While the cause of death for the third woman — buried in the same grave but distinctly separate from the other two — is unclear, Crubézy said that the researchers “can say that they put the three women in the grave at the same time.”
It is near impossible, the authors write, to prove where or when the women died — before or after being placed in the grave — or exactly how, although archeological evidence suggests that they perished in the pit.
“If their placement in the grave occurred postmortem and the sole objective was concealment, then a simple act of pushing them under the overhang would have sufficed,” they wrote. “However, the specific arrangement — stacked atop each other and entwined with fragments of grindstones — implies a more forceful and deliberate placement, strongly suggesting that their demise likely occurred within the burial context.”

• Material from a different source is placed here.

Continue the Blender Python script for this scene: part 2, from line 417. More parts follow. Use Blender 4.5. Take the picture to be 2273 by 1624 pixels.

If that is the case, the researchers hypothesize that the woman laying on her stomach likely died due to cardiac arrest, while the woman on her back likely perished as a result of asphyxiation due to the weight of the other person on top of her.
But the only thing they can prove for sure, they wrote, is “the cruelty of the torment,” which was identified across Europe in multiple potential instances of the same nature during the Neolithic period.
After reviewing findings from other archaeological sites across the region, the researchers found evidence of at least 20 instances of “homicidal ligature strangulation or positional asphyxia induced by ligature strangulation,” with 12 individuals discovered in silos or pits that looked akin to silos.
“In different parts of Europe, it was the same type of sacrifice,” Crubézy told CNN. “And this sacrifice is very particular because it’s a cruel one … and you have no blood and no people who killed another, the people killed themselves.”